Getting To The Andaman Islands

August 17, 2013 India Write a Comment 61,782 Views

How We Ended Up On The Andaman Islands.

10 days of almost constant rain (no wonder since we trekked through the wettest place on earth during the monsoon season) leaves even the most weather proof traveller a bit tired and longing for a change. So we took out our map of India and the Andaman Islands immediately caught our attention … for several reasons: First, because we’ve never been and second because we always connect islands with white sandy beaches, swaying palm trees and of course bright and sunny days – which is exactly what we needed.

Booking the trip from from Port Blair via Kolkata was a bit challenging from Guwahati. Due to the heavy monsoon in Megahalya the internet connectivity was often interrupted. So we didn’t have the time to check out these islands thoroughly and were on our way faster than expected.

If you have a lot of time and are up for adventure, take the ferry ship from Kolkata to Port Blair, Andaman Islands.
If you have a lot of time and are up for adventure, take the ferry ship from Kolkata to Port Blair, Andaman Islands.

The flight with Indigo was smooth except for the last fifteen minutes; then it got a bit bumpy and the look out of the window showed thick clouds…

Nevertheless, the landing went smoothly and Port Blair greeted us with tiny sun-rays after a heavy thunderstorm. Custom officers picked us out immediately to provide us with this very important special permit – without it, you can’t travel anywhere on the Andaman Islands since police checks are very common.

The main street in Port Blair, Andaman Islands.
The main street in Port Blair, Andaman Islands.

After checking into Aashiana Residency guest house, we immediately walked to the jetty nearby to get tickets for the next day to Long Island. Booking the tickets for the ferry was a bit time consuming all over the Andaman Islands. As was getting a bus ticket. Try to bring several passport and visa copies, plus some copies of the special permit because authorities and hotels will ask for it on every occasion. If you’re female, insist on a “lady-line” – even if there doesn’t seem to be one. This will at least reduce your waiting time. So after a bit of a hassle (which is normal all over India), we finally got our tickets.

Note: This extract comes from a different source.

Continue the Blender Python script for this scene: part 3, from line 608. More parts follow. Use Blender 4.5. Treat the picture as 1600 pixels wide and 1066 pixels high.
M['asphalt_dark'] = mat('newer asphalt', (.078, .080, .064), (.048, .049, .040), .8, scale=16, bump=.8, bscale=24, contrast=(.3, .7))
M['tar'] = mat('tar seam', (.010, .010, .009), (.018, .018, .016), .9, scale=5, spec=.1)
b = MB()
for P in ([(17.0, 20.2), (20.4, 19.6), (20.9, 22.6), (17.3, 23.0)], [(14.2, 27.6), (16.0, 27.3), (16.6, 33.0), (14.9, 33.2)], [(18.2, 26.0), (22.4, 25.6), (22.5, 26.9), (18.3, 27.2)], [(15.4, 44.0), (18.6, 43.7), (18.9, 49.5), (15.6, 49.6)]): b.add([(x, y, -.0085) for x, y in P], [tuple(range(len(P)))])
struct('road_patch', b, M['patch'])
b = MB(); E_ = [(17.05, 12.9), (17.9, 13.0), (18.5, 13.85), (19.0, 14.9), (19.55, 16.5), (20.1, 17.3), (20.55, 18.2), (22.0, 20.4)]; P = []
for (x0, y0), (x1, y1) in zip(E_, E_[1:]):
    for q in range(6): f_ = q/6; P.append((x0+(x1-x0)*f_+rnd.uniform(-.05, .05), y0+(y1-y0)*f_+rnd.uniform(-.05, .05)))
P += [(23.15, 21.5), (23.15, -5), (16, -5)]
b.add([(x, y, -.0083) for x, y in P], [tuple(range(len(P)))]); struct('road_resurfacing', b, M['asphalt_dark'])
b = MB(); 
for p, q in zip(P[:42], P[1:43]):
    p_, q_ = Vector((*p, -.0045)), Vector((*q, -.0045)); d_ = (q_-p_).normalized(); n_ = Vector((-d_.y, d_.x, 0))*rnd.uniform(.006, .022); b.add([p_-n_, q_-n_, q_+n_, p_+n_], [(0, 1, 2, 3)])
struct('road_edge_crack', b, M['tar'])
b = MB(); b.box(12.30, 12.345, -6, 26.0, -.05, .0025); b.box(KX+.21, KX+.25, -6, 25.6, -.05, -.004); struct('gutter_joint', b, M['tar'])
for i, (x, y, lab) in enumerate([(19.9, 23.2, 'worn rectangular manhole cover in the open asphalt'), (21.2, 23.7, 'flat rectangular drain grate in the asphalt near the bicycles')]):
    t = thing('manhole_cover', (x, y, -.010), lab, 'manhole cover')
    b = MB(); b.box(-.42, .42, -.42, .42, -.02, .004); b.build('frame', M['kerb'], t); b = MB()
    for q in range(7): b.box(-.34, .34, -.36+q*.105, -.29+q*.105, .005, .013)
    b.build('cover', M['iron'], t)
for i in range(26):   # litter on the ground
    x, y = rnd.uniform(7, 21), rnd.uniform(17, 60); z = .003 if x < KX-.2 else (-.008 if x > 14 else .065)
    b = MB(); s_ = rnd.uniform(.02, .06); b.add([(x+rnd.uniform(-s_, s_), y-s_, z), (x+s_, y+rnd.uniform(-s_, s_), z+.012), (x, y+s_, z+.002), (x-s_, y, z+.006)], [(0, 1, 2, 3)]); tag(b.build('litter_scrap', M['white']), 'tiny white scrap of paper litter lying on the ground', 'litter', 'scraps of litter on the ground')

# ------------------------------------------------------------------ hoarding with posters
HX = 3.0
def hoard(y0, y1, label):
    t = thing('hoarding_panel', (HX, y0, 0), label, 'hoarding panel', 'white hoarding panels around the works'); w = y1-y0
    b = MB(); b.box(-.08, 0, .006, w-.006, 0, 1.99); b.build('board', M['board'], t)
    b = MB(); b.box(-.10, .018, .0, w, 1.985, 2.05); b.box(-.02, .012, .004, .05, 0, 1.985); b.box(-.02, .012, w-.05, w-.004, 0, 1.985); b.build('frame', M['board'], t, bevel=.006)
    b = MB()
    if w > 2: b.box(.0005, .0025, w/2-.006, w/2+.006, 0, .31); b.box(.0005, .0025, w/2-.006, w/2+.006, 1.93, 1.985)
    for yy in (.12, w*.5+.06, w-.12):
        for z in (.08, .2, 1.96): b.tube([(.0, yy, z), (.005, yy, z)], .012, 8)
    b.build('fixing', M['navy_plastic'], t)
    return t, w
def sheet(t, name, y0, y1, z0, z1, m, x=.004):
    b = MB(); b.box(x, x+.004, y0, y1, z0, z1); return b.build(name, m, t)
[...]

Our ferry "Jolly Buoy" waiting in Port Blair's harbour.
Our ferry “Jolly Buoy” waiting in Port Blair’s harbour.
The passenger cabin of the ferry "Jolly Buoy", Andaman Islands.
The passenger cabin of the ferry “Jolly Buoy”, Andaman Islands.
Transport & Hotels in General.

There are some rather basic hotels in some of the towns, as well as some bus companies, that wont take on a foreigner. This is because these businesses don’t have the licence to take on foreign nationals. We didn’t know that at first and got the explanation only after it happened the second time. It’s not a real problem, but you should just calculate a little more time to find the right company to continue your trip. It’s better not to be in a hurry…

Overall, transport possibilities on the Andaman Islands are excellent; ferries, buses and private Jeeps are available at all arrival points, so if you step off a ferry, a waiting taxi or a bus is almost always available. The only bus that needs to be pre-booked in any case is the bus from Port Blair to Diglipur, because there is no regular bus connection between these two towns. So after the seats are full, there’s no other way to get there by public transport. In major towns like Rangat, Mayabundar and Diglipur, accommodation with some western standard are available … just tell the driver to let you out in front of one of these hotels. Don’t count on any internet connection, and mobile phones reception in many areas … at certain points during our trip here, we felt like time on the Andaman Islands simply stood still. But then again, it does feel pretty nice to be offline for a while as well.